Miscellaneous Notes:
  • First animated appearance this episode of one of Spider-Man's most iconic love interests: blonde-haired and a fellow college student, it is, of course, Jackie. Wait, who?
  • Throughout this episode, Spider-Man constantly worries about taking too long and what damage the plant monster might do to New York while he's gone...all the while oblivious to the fact that he has, you know, a time machine.
  • While it's not as iconic an image as Spider-Man swinging through the New York skyline, we've all seen images of Spider-Man with a webbing backpack to store his clothes and personal belongings, yes? This version of Spidey says screw that and just tucks the (very large) gems underneath his shirt.
Review: This episode starts out genuinely interestingly, with a quick setup of the mystery of the seed and the disappearance of Professor Smithers. In many ways, it's like a 1950s horror movie or monster comic, with the ordinary protagonists unintentionally unleashing a terrible threat on humanity, and having to undo their mistake.
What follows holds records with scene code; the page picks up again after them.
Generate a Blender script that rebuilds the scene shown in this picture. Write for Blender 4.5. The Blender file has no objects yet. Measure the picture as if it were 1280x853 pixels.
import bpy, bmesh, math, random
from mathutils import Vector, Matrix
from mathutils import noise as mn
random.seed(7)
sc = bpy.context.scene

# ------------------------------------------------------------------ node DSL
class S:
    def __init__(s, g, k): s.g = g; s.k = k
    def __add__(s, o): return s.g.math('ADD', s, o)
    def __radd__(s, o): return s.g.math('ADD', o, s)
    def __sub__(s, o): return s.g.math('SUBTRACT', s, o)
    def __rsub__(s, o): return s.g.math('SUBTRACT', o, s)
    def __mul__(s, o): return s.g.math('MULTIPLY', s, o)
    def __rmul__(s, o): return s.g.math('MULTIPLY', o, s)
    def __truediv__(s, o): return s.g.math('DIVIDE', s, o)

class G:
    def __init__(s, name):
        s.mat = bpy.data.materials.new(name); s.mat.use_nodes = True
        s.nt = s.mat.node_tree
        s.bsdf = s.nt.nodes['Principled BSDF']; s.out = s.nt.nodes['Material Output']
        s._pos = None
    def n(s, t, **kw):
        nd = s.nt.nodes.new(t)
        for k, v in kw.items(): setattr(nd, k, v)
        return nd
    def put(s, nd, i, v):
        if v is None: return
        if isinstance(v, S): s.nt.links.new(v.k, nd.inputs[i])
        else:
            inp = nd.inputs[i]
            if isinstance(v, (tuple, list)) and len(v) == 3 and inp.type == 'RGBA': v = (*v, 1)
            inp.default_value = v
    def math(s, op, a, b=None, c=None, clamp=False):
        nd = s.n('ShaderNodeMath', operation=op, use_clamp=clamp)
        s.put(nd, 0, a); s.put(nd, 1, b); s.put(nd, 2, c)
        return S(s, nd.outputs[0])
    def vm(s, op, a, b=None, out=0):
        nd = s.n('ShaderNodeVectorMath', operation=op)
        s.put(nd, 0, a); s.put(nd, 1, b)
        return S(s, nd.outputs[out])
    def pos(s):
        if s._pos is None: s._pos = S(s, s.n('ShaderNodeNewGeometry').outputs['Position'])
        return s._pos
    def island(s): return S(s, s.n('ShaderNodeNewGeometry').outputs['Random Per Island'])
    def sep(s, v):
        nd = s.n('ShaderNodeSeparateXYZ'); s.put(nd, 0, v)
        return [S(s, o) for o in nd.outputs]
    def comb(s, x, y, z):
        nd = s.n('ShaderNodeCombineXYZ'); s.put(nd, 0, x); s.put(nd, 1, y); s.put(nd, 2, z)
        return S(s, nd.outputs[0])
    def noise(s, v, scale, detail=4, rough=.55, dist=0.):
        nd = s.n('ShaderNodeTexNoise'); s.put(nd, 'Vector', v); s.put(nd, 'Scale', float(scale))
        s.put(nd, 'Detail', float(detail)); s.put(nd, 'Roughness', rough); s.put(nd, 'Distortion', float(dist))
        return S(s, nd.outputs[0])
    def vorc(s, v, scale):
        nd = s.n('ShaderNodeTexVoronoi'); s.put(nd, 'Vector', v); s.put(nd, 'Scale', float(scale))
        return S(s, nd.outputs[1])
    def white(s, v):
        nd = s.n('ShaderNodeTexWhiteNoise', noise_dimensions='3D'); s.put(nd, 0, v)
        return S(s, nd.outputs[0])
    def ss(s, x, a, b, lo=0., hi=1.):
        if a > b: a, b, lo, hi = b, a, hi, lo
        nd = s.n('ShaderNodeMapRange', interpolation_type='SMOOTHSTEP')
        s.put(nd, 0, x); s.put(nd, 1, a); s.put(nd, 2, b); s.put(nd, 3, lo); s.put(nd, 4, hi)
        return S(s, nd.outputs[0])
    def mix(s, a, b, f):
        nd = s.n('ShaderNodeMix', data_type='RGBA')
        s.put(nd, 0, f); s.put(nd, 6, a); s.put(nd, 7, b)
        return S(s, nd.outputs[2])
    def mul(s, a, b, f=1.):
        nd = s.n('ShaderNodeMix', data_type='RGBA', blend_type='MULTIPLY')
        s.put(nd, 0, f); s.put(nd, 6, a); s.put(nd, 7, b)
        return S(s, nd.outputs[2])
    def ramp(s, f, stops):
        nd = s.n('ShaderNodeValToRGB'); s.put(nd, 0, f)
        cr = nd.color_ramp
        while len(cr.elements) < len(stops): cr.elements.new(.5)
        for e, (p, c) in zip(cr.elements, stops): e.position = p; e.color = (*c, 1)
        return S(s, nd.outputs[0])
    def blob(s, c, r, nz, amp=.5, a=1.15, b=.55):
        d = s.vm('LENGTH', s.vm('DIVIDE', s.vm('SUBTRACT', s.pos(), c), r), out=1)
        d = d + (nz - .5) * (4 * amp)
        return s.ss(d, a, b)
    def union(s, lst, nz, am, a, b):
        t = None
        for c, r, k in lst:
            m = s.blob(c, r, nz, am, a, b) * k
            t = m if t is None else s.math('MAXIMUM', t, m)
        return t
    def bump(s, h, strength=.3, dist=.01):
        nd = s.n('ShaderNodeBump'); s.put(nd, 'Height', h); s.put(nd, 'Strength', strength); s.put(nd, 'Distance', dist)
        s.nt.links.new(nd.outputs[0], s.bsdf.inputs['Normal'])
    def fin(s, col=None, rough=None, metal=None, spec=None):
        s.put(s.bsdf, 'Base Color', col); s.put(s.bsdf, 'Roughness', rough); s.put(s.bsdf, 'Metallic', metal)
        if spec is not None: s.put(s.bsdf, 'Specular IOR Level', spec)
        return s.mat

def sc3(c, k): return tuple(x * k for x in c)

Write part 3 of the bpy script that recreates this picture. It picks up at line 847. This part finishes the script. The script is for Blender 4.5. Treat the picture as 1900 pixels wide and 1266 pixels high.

There's a great setup here for Spider-Man to have to try and stop the plant physically, or alternatively, to try and decipher Professor Smithers' notes or something and try and find a way to stop it through the power of science.

Why can't we see Spider-Man trying to fight the plant monster, failing again and again but not giving up? While I doubt that this show has the quality needed to pull it off, it could, in some ways, have ended up being a proto-"Nothing Can Stop the Juggernaut". The idea of using the time machine to go into the past and find Smithers and something that can stop the plant monster should be a clever idea, but instead it's exactly what it appears to be - an excuse to recycle the animation of another show.

The second Peter steps into the time machine, the quality drops several notches. Once again we've got Spider-Man inserted into a different cartoon full of alien creatures and giant monsters, and the show is trying to shrug it off and act as though this is just another normal episode. I do appreciate that we see Spider-Man defeating the plant creatures in the past pretty easily, but that's about the highest praise I can give for it.